Expert from atomic energy agency to help improve our soil


31-August-2012

Dr Lee Kheng Heng is a soil scientist and also the officer responsible for the IAEA’s Technical Corporation Project (SEY5006) called Implementing Nutrient and Water Management Practices Using Nuclear and Related Techniques to Enhance National Vegetable Production through Sustainable Agricultural Management.

“She will evaluate existing project resources, develop specific targets for implementation and detail the roles of project team,” Seychelles Agricultural Agency’s principal research and development officer Keven Nancy told Nation this week.

“She will help plan and develop experimental protocols of fertilisation for field trials and give training on data analysis.”

Dr Heng will meet the project’s team members and assess the experimental sites where the irrigation and fertilisation experiments were done before and also inspect laboratory and field equipment donated by IAEA under the project.

She will also visit farms to have an idea of the field situation and discuss technical aspects of the project with the team as well as support staff who will be shown how to use software, for example that used for calculations and also the Food and  Agricultural Organisation’s AquaCrop software for improving yield response to water.

“They will also learn to use the Green Crop Tracker to obtain canopy cover or leaf area index.”

Data collected from a weather station donated by IAEA will be used, he said, adding a Diviner 2000 probe will be used to carry out an irrigation scheduling of certain vegetable crop.

It has been estimated that of the total 6,000 hectares of potential agricultural land, 3,000 hectares are of the Seychelles red earth which is an acidic, ferralitic soil.
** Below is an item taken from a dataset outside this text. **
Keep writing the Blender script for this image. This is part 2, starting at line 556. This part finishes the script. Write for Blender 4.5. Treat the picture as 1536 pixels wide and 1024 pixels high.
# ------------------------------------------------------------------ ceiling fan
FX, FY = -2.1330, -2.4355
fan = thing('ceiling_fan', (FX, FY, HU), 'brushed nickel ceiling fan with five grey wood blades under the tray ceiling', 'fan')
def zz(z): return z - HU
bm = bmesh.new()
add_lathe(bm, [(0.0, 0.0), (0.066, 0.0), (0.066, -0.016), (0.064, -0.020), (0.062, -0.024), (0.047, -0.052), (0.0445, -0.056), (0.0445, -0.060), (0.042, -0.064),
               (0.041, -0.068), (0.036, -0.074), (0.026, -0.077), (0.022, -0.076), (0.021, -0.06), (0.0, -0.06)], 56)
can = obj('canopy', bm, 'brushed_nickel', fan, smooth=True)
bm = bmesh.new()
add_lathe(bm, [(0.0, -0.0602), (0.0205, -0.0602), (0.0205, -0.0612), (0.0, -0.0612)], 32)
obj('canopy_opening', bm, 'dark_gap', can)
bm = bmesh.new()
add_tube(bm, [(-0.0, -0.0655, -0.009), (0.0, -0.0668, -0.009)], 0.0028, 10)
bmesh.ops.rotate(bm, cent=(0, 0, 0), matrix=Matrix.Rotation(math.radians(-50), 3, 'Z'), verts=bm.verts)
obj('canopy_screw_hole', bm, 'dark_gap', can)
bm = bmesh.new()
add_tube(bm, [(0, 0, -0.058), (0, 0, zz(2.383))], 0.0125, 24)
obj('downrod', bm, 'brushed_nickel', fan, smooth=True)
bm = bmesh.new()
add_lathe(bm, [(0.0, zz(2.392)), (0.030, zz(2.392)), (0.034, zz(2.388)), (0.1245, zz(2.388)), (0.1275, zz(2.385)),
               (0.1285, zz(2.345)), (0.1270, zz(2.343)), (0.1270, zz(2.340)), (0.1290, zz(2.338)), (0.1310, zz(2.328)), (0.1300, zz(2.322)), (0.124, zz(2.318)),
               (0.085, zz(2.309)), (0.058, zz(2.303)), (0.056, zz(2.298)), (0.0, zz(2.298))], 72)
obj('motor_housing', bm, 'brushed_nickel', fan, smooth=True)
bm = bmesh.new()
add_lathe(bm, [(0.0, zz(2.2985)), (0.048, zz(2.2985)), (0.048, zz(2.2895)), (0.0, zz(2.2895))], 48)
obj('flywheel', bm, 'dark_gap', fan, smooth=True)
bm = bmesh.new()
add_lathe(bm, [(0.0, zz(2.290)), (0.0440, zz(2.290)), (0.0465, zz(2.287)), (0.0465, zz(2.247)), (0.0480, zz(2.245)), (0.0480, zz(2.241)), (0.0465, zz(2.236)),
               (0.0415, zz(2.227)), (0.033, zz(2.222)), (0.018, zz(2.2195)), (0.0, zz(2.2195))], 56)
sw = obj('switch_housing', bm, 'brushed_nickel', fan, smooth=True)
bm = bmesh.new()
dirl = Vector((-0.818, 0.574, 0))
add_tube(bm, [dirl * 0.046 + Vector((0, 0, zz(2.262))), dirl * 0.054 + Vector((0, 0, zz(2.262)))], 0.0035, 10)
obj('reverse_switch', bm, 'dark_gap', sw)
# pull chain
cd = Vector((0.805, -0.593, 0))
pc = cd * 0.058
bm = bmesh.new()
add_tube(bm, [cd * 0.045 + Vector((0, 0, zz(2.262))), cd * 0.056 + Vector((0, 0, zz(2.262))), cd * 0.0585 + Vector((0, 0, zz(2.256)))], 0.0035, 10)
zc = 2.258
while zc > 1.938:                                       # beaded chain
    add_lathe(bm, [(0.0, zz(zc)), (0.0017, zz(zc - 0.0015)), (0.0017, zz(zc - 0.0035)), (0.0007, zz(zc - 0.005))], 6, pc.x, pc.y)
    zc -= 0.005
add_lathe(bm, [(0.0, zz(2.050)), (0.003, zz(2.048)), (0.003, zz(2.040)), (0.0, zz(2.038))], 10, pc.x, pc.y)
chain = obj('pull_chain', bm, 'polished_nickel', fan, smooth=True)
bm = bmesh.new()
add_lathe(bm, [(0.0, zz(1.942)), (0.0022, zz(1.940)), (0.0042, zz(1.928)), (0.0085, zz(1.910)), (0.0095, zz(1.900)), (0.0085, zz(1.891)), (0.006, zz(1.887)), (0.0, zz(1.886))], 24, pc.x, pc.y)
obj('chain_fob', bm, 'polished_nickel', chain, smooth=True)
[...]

Over 1,300 hectares are of the alkaline, coralline sandy soil. Both types of soils are deficient in macro and micro elements which are essential for optimum plant growth and development, therefore precise analytical laboratory results are required so that fertilisers can be applied in the correct amounts to correct the nutrient deficiencies and ensure good plant growth.

Therefore the initiation of the project activities, it is expected that the whole process of sustainable intensification of agricultural production would be enhanced not only to increase farm productivity and profitability – in the short term – but also streamlined to conserve the natural resource base (land and water) and biodiversity while protecting the environment.

By using isotopic/ nuclear and related techniques, it is hoped that integrated and improved plant nutrition and water management practices for increasing soil fertility, crop yields and food quality can be attained.

The third phase of the project launched in the 2012 and will run for a period of three years. It is presently in the equipment procurement, training and research stage.